Questo cosa è abbastanza triste dal mio punto di vista.

Se avessi voluto avere solo feedback positivi avrei praticamente dovuto rivolgermi solo ed esclusivamente alla comunità LGBT.

Trovare post su gruppi che si occupano di meditazione pieni d’insulti a Papa Francesco, per esempio, oppure pieni di rabbia e livore contro politici, persone di altre religioni oppure omosessuali, dimostra secondo me che la meditazione in questo caso non è stata utile a queste persone. Ripeto: Non scrivo di pagine di movimenti politici, ma di gruppi dedicati alla meditazione, alla crescita personale e spirituale…
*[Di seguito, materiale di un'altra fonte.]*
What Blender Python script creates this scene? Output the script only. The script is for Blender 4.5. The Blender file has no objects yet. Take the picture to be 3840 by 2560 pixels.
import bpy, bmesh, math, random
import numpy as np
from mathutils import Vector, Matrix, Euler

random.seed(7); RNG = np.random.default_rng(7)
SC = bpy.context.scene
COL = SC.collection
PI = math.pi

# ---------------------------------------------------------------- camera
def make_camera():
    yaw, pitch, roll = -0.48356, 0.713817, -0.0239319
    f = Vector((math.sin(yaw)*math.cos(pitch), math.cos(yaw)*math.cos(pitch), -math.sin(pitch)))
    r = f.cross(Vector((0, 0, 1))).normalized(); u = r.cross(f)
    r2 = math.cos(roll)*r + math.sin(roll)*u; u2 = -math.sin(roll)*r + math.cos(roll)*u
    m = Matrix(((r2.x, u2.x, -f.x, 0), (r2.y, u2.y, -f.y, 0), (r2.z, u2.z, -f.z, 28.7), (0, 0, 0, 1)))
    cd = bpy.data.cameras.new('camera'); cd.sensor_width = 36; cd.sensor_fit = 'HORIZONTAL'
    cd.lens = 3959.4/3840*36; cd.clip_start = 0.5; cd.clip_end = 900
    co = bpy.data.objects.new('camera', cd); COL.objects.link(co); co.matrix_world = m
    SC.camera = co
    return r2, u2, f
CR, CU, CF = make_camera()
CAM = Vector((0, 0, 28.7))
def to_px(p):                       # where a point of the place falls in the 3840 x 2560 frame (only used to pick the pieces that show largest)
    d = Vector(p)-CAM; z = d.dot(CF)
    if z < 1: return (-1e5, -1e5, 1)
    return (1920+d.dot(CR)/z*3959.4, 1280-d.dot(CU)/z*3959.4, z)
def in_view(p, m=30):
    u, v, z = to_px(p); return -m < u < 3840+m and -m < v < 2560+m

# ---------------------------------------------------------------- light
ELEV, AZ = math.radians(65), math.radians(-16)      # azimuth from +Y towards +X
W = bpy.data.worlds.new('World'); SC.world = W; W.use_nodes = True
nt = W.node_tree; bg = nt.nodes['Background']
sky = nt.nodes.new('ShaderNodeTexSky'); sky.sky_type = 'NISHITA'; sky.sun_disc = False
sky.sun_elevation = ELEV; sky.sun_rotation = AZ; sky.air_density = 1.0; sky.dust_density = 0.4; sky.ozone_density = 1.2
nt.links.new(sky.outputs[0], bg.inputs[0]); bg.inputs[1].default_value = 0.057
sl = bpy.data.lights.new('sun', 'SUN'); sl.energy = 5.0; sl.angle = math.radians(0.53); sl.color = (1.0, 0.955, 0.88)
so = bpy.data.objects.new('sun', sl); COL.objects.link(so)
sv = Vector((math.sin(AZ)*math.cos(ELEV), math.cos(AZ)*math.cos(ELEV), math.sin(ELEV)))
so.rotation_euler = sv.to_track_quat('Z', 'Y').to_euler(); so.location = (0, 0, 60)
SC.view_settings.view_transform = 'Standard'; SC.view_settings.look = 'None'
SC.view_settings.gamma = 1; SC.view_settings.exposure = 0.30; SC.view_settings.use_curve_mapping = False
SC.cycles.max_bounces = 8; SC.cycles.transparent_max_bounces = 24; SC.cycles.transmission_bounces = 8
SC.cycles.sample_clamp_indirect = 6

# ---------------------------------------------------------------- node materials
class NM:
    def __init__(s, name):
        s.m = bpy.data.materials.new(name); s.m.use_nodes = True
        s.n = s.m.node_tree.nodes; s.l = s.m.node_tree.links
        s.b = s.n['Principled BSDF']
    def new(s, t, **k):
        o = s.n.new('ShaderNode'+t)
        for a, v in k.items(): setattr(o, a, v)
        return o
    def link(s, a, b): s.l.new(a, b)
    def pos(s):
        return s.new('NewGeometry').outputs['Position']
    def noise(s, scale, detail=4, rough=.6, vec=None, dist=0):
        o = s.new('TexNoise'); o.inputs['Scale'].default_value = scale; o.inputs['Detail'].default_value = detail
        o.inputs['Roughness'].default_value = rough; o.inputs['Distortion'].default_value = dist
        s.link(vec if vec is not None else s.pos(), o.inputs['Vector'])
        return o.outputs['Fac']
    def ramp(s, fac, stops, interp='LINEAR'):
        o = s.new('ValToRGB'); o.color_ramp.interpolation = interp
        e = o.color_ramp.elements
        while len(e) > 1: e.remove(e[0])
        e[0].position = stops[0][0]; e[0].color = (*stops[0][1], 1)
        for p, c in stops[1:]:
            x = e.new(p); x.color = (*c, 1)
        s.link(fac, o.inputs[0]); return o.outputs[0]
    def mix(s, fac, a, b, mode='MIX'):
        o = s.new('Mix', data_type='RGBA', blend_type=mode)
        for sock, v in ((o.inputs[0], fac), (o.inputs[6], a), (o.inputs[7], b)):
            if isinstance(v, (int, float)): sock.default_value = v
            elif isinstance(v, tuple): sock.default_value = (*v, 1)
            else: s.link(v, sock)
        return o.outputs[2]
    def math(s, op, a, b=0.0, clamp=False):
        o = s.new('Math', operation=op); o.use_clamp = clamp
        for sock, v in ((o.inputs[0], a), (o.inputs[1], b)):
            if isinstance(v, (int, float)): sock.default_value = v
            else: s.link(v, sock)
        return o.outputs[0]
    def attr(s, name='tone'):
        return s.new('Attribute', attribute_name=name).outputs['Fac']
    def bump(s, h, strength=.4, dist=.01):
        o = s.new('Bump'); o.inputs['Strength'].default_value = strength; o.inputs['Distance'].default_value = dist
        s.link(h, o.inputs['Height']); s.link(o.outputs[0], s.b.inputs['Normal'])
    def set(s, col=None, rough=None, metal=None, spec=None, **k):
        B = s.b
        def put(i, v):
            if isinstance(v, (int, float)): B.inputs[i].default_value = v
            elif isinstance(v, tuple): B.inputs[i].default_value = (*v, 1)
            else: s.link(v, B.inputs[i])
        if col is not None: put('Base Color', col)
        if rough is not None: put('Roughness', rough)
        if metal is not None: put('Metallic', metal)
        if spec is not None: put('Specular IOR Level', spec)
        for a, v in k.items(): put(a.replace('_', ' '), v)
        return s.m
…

Ho notato che ci sono autori anche nel mondo motivazionale che cavalcano una determinata onda che scrivono di risveglio della coscienza, ma accusano il mondo esterno in maniera anche pesante, soprattutto tutti coloro che non rispecchiano il loro punto di vista.

Con questo blog mi ero ripromesso di scrivere di speranza, cosa che ho fatto in più riprese, e di dare momenti di riflessione e di condivisione alle persone che mi seguono. Continuerò a farlo, indubbiamente.

A maggior ragione però capisco tutti i ragazzi, con i quali a volte mi confronto, che non usano facebook e preferiscono Instagram e Tik Tok.

Facebook dai giovani viene visto come un social per vecchi. Vecchi che si sbranano per avere ragione, mentre i ragazzi in gran parte sono molto più avanti di noi come mentalità. La maggior parte di loro non comprende la discriminazione e vive in una realtà che di fatto è già multirazziale e accettano la diversità come un fatto naturale.

Qualcuno obbietterà perché certi giovani non sono come li ho descritti. Certo. Ma pensiamo alla generazione della quale facciamo parte. Come c’infastidiva da giovani essere messi in un calderone con personaggi con i quali avevamo poco da spartire.

Ho speranza nei giovani di oggi. Nessuno di coloro che mi ha scritto cose pesanti era giovane. Erano tutti sopra i 50.

Una delle cose che posso affermare a seguito di questo esperimento social è quello che i giovani in genere sono più aperti mentalmente di quelli della mia generazione, e probabilmente anche della vostra.